Available records -
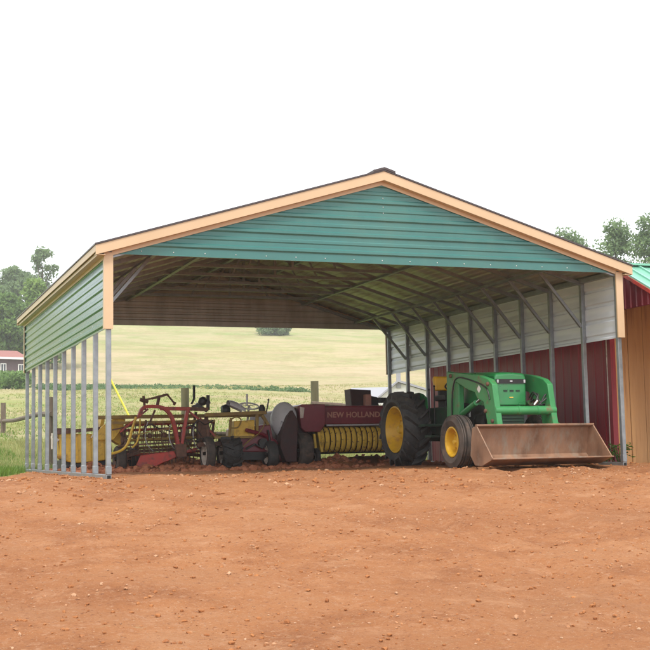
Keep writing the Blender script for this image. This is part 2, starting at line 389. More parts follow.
tag(blades('grass_behind_carport', 26000, lambda: (rng.uniform(-.5, 9.5), rng.uniform(8.2, 20)), .06, .20, M['dry_grass'], lambda x, y: dirt_dist(x, y) < rng.uniform(-.2, .05)), kind='stuff')

def tufts(name, n, m, h0, h1, seed, span):
    r = np.random.default_rng(seed); V = []; F = []
    for i in range(n):
        y = 13+span*r.random()**1.5; k_ = 1; x = CAM.x+(y+14.66)*r.uniform(.06, .62)
        if noise.noise(Vector((x*.12, y*.2, seed))) < r.uniform(-.5, .4): continue
        z = ground_z(x, y)-.02
        for q in range(4):
            h = r.uniform(h0, h1); w = r.uniform(.012, .03)*k_; a = r.uniform(0, PI); px, py = x+r.normal(0, .08), y+r.normal(0, .08); lx, ly = r.normal(0, .35, 2)*h; o = len(V)
            V += [(px-math.cos(a)*w, py-math.sin(a)*w, z), (px+math.cos(a)*w, py+math.sin(a)*w, z), (px+lx, py+ly, z+h)]; F.append((o, o+1, o+2))
    return quick_mesh(name, V, F, m)
tag(tufts('field_grass', 26000, M['dry_grass'], .04, .13, 5, 75), kind='stuff')
tag(tufts('green_field_grass', 13000, M['grass'], .04, .12, 6, 48), kind='stuff')
# ------------------------------------------------------------------ carport
W, LEN, H, RISE, PAN = 7.22, 8.172, 2.714, 1.083, .914
SL = RISE/(W/2); BAY = .908; TB = .06
RIB = .2286
def rib_profile(length, first=.11, mh=.009):
    t = 0; out = [(0, 0)]; c = first
    while c < length:
        for dt, h in ((-.034, 0), (-.015, .019), (.015, .019), (.034, 0), (RIB/2-.03, 0), (RIB/2-.016, mh), (RIB/2+.016, mh), (RIB/2+.03, 0)):
            if 0 < c+dt < length: out.append((c+dt, h))
        c += RIB
    return out+[(length, 0)]
cp = thing('carport', 'open sided steel carport, green gable, tan trim, sheltering parked farm machines', 'carport')
for (xx) in (0, W):                                                          # base rails; dark squares paint the shade inside their hollow front ends
    b = MB(); t_ = TB/2
    b.box(xx-t_, xx+t_, -t_, LEN+t_, -.012, TB-.012)
    b.m = 1; b.box(xx-t_+.007, xx+t_-.007, -t_-.002, -t_+.004, -.005, TB-.019)
    b.build('base_rail', [M['galv'], M['hole_shade']], cp, bevel=.004)
for k in range(10):
    y = k*BAY
    for xx, sg in ((0, 1), (W, -1)):
        b = MB(); b.box(xx-TB/2, xx+TB/2, y-TB/2, y+TB/2, TB-.01, H-.03)
        if k % 1 == 0:
            b.box(xx-TB/2-.004, xx+TB/2+.004, y-TB/2-.004, y+TB/2+.004, TB-.01, TB+.09)
        b.build('post', M['galv'], cp, bevel=.005)
        # knee brace from the post up to the rafter
        if 0 < k < 9: MB().bar((xx+sg*.03, y, 2.04), (xx+sg*.72, y, H-.03+SL*.72-.05), .045, .045).build('brace', M['galv'], cp, bevel=.004)
        MB().bar((xx-sg*.0, y, H-.035), (W/2, y, H-.035+SL*W/2), .056, .056).build('rafter', M['galv'], cp, bevel=.004)
    if k not in (0, 9):
        zc = 3.19; xa = (zc-H+.035)/SL+.02
        b = MB(); b.bar((xa, y, zc), (W-xa, y, zc), .05, .05)
        b.bar((W/2, y, zc), (W/2, y, H+RISE-.09), .04, .04)
        b.bar((W/2-.75, y, zc), (W/2-.55, y, H-.06+SL*(W/2-.55)), .03, .03); b.bar((W/2+.75, y, zc), (W/2+.55, y, H-.06+SL*(W/2-.55)), .03, .03)
        b.build('collar_tie', M['galv'], cp, bevel=.004)
for xx in (0, W): MB().box(xx-.05, xx+.05, -.03, LEN+.03, H-.028, H+.035).build('top_rail', M['galv'], cp)
for s in (0, 1):
    for xo in (.72, 1.85, 3.0):
        x = xo if s == 0 else W-xo
        z = H-.085+SL*xo
        MB().box(x-.03, x+.03, 0, LEN, z-.018, z+.018).build('purlin', M['galv'], cp)

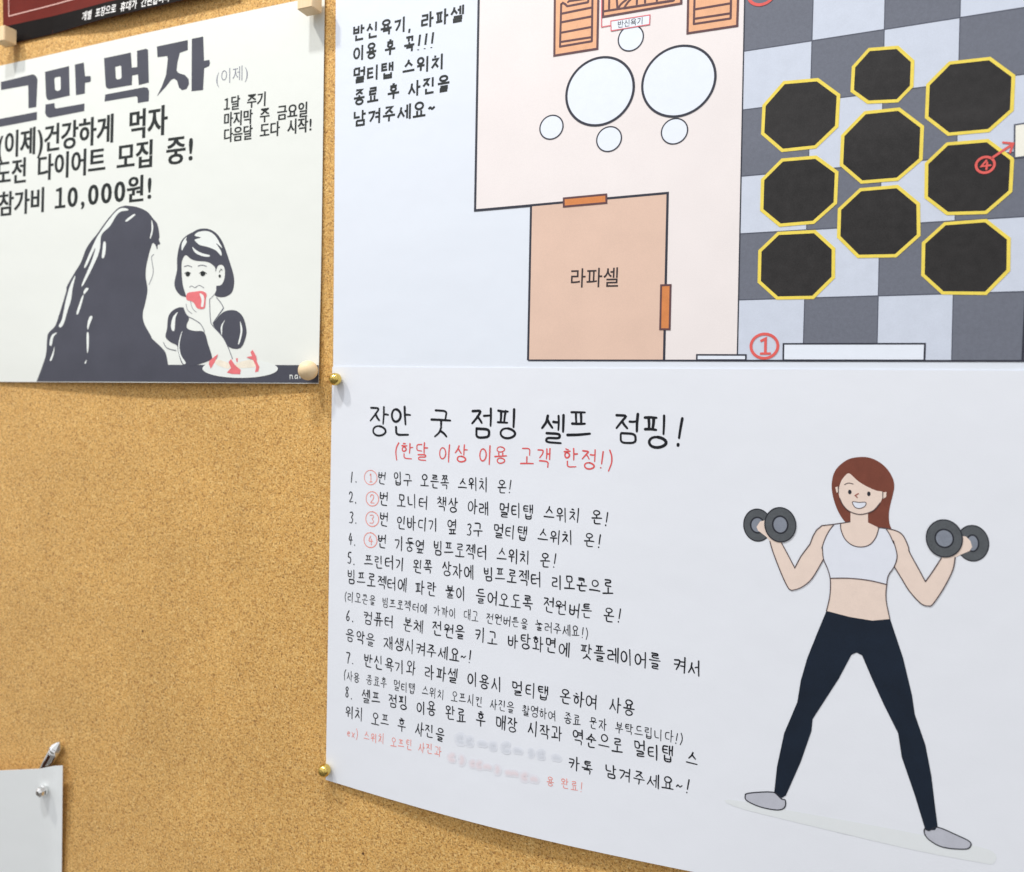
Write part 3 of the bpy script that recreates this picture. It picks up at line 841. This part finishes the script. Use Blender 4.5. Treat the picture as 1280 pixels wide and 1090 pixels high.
bench(z7([(112, -420), (552, -490), (533, 487), (103, 556)]), [z7(l) for l in (
    [(172, 40), (160, 468)], [(160, 466), (478, 412)], [(478, 412), (484, 0)], [(176, 136), (470, 76)], [(176, 222), (470, 165)], [(176, 326), (470, 270)], [(176, 418), (470, 372)],
    [(172, 44), (188, 28), (210, 40), (232, 62)], [(232, 62), (440, 22)], [(440, 22), (452, -60)], [(240, 20), (250, 10), (420, -14)])])
bench(z7([(594, -360), (1380, -480), (1372, 34), (590, 168)]), [z7(l) for l in (
    [(604, 112), (1300, 2)], [(655, -100), (650, 92)], [(722, -80), (735, 90)], [(742, 86), (770, 40), (830, -10), (880, -60), (920, -100)], [(800, 80), (840, 20), (880, -20), (920, -60), (960, -90)], [(800, 84), (1290, 8)],
    [(930, -40), (928, 40)], [(1012, -40), (1010, 26)], [(1130, -60), (1128, 8)])])
bench(z8([(330, -420), (834, -500), (812, 258), (315, 333)]), [z8(l) for l in (
    [(388, -100), (378, 240)], [(378, 240), (746, 184)], [(746, 184), (752, -120)], [(394, 92), (738, 34)], [(394, 186), (738, 134)])])
i = Ink(SH_B, 5); i.poly([(763.5, 26.3), (812.4, 18.6), (811.8, 30.4), (764, 38.4)]); tag_ = i.build('name_tag', WHITE_B, pb)
i = Ink(SH_B, 6); i.line([(763.5, 26.3), (812.4, 18.6), (811.8, 30.4), (764, 38.4)], 1.3, closed=True); i.line([(752.4, -60), (751.8, 33.7), (763.5, 31.6)], 1.2)
i.build('frame', ink('pink_red_ink', rgb(222, 116, 124)), tag_)
i = Ink(SH_B, 6); type_set(i, '반신욕기', (771.5, 35.2), (804, 30), 9, .0); i.build('name', BLACK_TEXT, tag_)
# red numbers and arrow
i = Ink(SH_B, 5); i.ellipse((955.4, 432.6), 18.6, 16.9, 48, (15.0, 13.4)); i.line([(950.5, 426.5), (957, 423.3), (956.6, 441.5)], 3.2, cap='flat'); i.line([(950, 442), (963.5, 441.8)], 2.8, cap='flat')
i.build('red_number', RED_B, pb)
i = Ink(SH_B, 5); i.ellipse((952, -9), 18.6, 16.5, 48, (14.6, 12.8)); i.build('red_number', RED_B, pb)
i = Ink(SH_B, 6); i.ellipse((1231.5, 206), 13.2, 11.4, 40, (9.8, 8.2)); i.line([(1233, 200.5), (1226.6, 208), (1238, 206.5)], 2.4); i.line([(1234, 203), (1233, 211.5)], 2.4)
rn = i.build('red_number', RED_B, pb)
i = Ink(SH_B, 6); i.line([(1240, 197.4), (1265, 180.5)], 3.0); i.line([(1254, 178), (1266.5, 179.3), (1262.6, 190.5)], 2.6); i.build('arrow', RED_B, rn)
for txt, p0, p1, h in (('반신욕기, 라파셀', (440, 51.5), (580.5, 25.3), 18), ('이용 후 꼭!!!', (441, 76.5), (544, 59), 18), ('멀티탭 스위치', (440.5, 104), (556.5, 85.5), 18),
                       ('종료 후 사진을', (440.5, 131.5), (563.5, 112.5), 18), ('남겨주세요~', (440.5, 157.8), (545.5, 143.6), 18)):
    i = Ink(SH_B, 1); write(i, txt, p0, p1, h, .15, hand=False, space=.5, fill=.82); i.build('text_line', BLACK_TEXT, pb)


# ------------------------------------------------------------------ instruction sheet
def w_note(s, t):
    v = min(max(-t / 0.205, 0), 1.2)
    b = math.sin(math.pi * min(max(s / 0.245, 0), 1)) if s < 0.245 else 0
    return 0.0012 + 0.0026 * b * v ** 2.2 + 0.0006 * math.sin(max(s, 0) * 21) * v


SH_C = Sheet(w_note)
pc = thing('instruction_sheet', 'white sheet with handwritten numbered instructions and drawing of woman lifting dumbbells', 'notice', SH_C.p3(*SH_C.px(407, 975)))
sheet_mesh(SH_C, [(415.5, 458.6), (1400, 464), (1384, 1212), (407.3, 974.5)], P_NOTE, pc, 70, 50, sag=lambda s: 0.0016 * math.sin(math.pi * min(max(s / 0.21, 0), 1)))
i = Ink(SH_C, 1); write(i, '장안 굿 점핑 셀프 점핑!', (459, 542.5), (859, 559), 33, .092, space=.66, fill=.8); i.build('heading', PEN, pc)
i = Ink(SH_C, 1); write(i, '(한달 이상 이용 고객 한정!)', (492, 573.5), (767, 587), 20, .09, space=.6); i.build('red_subheading', RED_PEN, pc)
LINES = [
    ('1. ①번 입구 오른쪽 스위치 온!', (436, 602), (641, 617), 15), ('2. ②번 모니터 책상 아래 멀티탭 스위치 온!', (435, 628), (762, 657), 15.5),
    ('3. ③번 인바디기 옆 3구 멀티탭 스위치 온!', (435, 654), (753, 685), 15.5), ('4. ④번 기둥옆 빔프로젝터 스위치 온!', (434, 680), (697, 710), 15.5),
    ('5. 프린터기 왼쪽 상자에 빔프로젝터 리모콘으로', (433, 705), (768, 744), 15.5), ('빔프로젝터에 파란 불이 들어오도록 전원버튼 온!', (433, 729), (778, 779), 15.5),
    ('(리모콘을 빔프로젝터에 가까이 대고 전원버튼을 눌러주세요!)', (430, 751), (736, 798), 11.5), ('6. 컴퓨터 본체 전원을 키고 바탕화면에 팟플레이어를 켜서', (431, 776), (877, 845), 15.5),
    ('음악을 재생시켜주세요~!', (431, 801), (591, 830), 15.5), ('7. 반신욕기와 라파셀 이용시 멀티탭 온하여 사용', (431, 828), (795, 895), 15.5),
    ('(사용 종료후 멀티탭 스위치 오프시킨 사진을 촬영하여 종료 문자 부탁드립니다!)', (429, 849), (854, 931), 11.5), ('8. 셀프 점핑 이용 완료 후 매장 시작과 역순으로 멀티탭 스', (430, 872), (873, 959), 15.5),
    ('위치 오프 후 사진을', (431, 896), (556, 927), 15), ('카톡 남겨주세요~!', (709, 961), (864, 993), 16)]
for txt, p0, p1, h in LINES:
    i = Ink(SH_C, 1); mk = Ink(SH_C, 1)
    write(i, txt, p0, p1, h, (.10 if h > 12 else .09), space=.72, fill=.77, marks=mk)
    o = i.build('text_line', PEN, pc)
    if mk.v: mk.build('red_number', RED_LIGHT, o)
for txt, p0, p1 in (('ex) 스위치 오프틴 사진과', (433, 920), (552, 946)), ('용 완료!', (682, 982), (730, 990))):
    i = Ink(SH_C, 1); write(i, txt, p0, p1, 11.5, .085, space=.6, fill=.72); i.build('red_text_line', RED_LIGHT, pc)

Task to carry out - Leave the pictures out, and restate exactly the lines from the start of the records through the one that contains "rng.uniform(-.2, .05)), kind='stuff')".

Finished exercise -
Keep writing the Blender script for this image. This is part 2, starting at line 389. More parts follow.
tag(blades('grass_behind_carport', 26000, lambda: (rng.uniform(-.5, 9.5), rng.uniform(8.2, 20)), .06, .20, M['dry_grass'], lambda x, y: dirt_dist(x, y) < rng.uniform(-.2, .05)), kind='stuff')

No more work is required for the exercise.